RECORDS FOR THIS TASK:

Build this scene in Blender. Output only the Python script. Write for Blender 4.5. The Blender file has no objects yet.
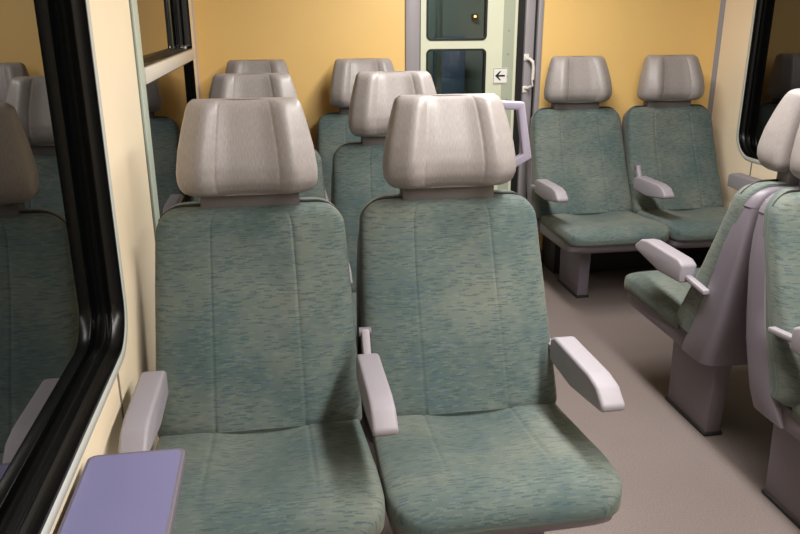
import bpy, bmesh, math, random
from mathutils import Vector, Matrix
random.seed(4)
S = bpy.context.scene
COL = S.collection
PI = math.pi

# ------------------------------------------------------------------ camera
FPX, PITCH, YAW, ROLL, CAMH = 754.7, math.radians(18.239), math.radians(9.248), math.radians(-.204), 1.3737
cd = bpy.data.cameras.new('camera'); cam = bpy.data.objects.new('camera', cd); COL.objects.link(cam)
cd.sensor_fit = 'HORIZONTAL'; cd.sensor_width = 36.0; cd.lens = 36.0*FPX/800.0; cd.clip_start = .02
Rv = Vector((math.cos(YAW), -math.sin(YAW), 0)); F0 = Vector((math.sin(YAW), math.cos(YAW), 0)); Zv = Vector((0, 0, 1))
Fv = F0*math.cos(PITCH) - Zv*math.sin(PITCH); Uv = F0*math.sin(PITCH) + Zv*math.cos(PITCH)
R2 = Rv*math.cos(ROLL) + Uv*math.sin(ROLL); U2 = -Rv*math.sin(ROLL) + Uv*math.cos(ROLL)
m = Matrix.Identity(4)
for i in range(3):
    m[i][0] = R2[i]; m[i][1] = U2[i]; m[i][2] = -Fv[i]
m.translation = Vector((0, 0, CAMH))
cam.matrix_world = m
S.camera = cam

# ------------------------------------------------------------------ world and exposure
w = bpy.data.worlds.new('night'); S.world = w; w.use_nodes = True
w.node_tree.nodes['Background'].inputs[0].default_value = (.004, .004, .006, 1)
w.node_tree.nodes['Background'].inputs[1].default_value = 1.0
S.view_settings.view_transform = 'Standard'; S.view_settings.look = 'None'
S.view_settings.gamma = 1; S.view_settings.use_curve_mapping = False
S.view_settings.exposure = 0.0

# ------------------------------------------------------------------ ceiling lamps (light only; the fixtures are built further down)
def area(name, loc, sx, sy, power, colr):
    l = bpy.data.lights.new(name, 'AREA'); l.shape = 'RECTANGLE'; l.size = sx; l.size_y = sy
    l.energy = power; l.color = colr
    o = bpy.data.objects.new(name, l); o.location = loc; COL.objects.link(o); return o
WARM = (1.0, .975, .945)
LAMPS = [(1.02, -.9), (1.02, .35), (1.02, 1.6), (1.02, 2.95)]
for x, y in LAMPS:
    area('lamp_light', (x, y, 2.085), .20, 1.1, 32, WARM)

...

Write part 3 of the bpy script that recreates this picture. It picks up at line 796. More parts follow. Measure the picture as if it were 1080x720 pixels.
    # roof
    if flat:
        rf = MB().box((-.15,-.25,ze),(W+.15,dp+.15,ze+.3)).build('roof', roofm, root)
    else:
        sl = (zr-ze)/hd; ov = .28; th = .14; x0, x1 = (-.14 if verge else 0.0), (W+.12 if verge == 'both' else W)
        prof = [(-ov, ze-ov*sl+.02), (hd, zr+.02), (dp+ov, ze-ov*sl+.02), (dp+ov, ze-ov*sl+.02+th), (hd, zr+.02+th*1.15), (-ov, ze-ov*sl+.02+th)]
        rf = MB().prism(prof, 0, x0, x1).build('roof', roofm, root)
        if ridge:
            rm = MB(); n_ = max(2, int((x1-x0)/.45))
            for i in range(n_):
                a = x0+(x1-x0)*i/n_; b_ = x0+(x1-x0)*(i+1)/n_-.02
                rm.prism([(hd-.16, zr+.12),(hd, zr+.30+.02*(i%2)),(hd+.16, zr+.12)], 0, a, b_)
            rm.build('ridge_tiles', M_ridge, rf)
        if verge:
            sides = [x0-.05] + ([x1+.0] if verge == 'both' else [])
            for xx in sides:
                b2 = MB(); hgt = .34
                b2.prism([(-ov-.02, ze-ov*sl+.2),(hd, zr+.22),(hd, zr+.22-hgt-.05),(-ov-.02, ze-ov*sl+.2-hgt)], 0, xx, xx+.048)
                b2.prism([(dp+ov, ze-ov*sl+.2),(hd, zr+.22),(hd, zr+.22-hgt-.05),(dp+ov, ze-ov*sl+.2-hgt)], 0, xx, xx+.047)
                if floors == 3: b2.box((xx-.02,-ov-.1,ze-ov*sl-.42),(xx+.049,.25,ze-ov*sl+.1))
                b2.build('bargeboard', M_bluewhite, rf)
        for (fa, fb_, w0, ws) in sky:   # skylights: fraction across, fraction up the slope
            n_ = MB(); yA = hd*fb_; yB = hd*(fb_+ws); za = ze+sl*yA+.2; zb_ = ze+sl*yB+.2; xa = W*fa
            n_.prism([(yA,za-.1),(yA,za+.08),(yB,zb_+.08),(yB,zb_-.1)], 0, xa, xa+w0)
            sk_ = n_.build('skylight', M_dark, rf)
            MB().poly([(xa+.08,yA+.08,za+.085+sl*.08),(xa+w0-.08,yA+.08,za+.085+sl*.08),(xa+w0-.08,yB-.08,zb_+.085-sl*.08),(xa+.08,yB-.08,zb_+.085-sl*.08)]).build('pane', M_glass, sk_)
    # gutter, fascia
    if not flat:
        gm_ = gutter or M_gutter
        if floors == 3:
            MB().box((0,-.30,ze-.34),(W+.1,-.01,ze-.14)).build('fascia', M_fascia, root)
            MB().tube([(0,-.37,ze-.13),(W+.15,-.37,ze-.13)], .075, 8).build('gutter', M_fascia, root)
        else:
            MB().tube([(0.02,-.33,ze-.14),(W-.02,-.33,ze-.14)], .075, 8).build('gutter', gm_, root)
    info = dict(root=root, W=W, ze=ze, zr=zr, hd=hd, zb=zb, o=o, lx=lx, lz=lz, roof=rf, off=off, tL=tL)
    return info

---

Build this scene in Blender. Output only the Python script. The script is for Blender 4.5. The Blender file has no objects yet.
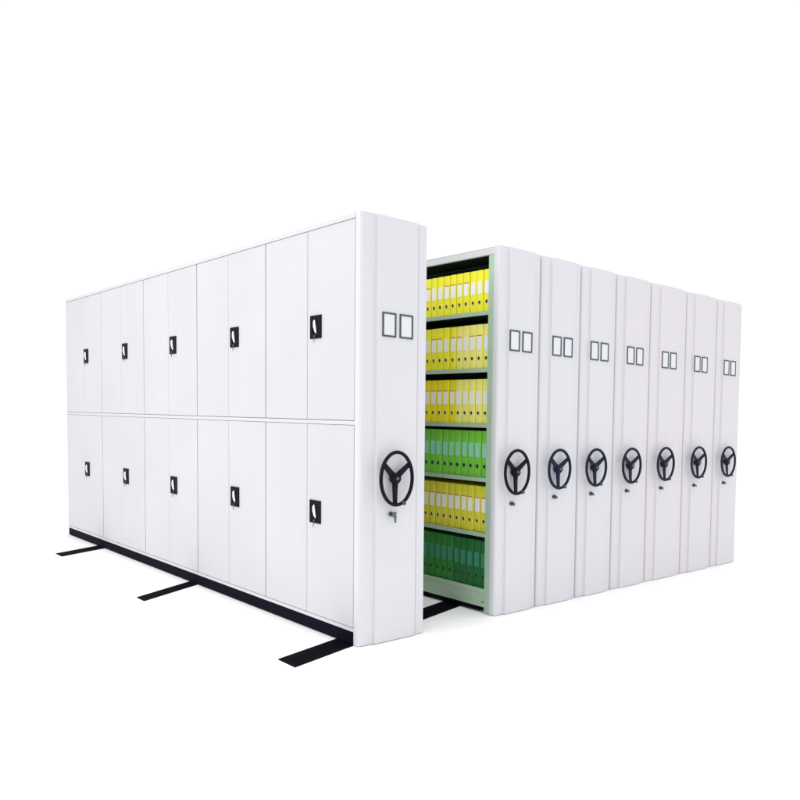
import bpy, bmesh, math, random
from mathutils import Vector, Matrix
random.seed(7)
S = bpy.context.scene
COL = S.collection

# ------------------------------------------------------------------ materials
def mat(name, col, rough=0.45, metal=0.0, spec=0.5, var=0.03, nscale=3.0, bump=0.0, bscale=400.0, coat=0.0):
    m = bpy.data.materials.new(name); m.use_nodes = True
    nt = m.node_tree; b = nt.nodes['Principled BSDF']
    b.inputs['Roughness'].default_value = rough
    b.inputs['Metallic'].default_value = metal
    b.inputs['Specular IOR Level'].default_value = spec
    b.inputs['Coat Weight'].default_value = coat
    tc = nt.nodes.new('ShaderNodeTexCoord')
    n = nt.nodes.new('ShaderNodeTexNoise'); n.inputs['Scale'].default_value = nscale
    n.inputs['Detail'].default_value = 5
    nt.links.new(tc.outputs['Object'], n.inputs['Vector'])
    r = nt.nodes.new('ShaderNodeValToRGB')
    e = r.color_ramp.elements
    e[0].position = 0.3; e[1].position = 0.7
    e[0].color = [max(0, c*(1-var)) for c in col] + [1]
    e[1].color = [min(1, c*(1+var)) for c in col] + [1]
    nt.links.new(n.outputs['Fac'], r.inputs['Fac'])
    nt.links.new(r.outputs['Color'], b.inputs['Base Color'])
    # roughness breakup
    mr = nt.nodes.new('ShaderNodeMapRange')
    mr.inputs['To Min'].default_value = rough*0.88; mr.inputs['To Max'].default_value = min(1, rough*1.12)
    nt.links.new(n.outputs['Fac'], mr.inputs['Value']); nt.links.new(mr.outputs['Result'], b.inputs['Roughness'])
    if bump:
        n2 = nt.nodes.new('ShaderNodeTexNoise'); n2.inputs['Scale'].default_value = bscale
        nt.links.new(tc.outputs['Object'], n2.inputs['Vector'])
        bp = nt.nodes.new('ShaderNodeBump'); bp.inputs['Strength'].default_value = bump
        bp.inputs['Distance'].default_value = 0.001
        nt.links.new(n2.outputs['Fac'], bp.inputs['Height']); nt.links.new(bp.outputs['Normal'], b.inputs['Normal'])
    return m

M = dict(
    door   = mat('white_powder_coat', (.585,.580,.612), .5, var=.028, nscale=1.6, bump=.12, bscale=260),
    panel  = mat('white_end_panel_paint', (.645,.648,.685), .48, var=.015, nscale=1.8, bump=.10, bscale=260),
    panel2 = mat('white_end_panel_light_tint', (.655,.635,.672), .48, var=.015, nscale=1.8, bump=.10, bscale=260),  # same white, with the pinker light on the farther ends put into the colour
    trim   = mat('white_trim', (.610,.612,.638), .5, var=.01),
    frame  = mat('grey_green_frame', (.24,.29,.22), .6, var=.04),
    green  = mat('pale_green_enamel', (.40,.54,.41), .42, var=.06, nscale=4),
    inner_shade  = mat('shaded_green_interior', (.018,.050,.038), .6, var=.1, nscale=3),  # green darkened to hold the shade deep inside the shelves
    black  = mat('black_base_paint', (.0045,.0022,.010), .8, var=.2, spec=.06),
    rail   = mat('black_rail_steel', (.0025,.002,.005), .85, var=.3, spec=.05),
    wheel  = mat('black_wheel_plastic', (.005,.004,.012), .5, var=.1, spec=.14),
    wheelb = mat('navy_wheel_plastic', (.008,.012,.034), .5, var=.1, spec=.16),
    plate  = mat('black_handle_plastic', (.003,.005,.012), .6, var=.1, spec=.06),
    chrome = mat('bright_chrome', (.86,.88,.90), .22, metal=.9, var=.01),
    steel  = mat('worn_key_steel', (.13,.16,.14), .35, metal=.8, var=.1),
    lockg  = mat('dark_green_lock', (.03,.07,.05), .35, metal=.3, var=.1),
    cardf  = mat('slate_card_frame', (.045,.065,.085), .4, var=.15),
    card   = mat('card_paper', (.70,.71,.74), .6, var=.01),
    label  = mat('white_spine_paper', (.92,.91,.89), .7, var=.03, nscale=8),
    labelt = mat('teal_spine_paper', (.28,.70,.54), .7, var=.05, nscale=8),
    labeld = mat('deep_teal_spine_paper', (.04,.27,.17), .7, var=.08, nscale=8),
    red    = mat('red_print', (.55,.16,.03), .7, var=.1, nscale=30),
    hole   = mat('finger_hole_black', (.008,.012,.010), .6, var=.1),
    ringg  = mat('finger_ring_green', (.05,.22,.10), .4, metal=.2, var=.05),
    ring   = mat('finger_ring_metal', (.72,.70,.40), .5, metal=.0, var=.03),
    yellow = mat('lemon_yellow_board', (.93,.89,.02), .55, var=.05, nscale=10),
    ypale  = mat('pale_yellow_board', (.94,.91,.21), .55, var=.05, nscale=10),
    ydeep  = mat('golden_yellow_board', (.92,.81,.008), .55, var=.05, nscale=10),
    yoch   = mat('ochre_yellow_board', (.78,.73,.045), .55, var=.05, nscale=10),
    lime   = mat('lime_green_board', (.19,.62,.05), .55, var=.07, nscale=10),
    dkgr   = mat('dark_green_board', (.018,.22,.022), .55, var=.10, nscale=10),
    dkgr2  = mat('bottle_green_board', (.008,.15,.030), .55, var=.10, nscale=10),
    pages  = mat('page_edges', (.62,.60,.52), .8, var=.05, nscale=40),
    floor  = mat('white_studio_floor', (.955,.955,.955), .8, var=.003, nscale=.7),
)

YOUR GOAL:
Up in the listing, locate the line with "Python script. Write"; print it and every line after it down to the line with "PI = math.pi", which is included too. Skip the pictures.

RESPONSE TO THIS EXERCISE:
Build this scene in Blender. Output only the Python script. Write for Blender 4.5. The Blender file has no objects yet.
import bpy, bmesh, math, random
from mathutils import Vector, Matrix
random.seed(4)
S = bpy.context.scene
COL = S.collection
PI = math.pi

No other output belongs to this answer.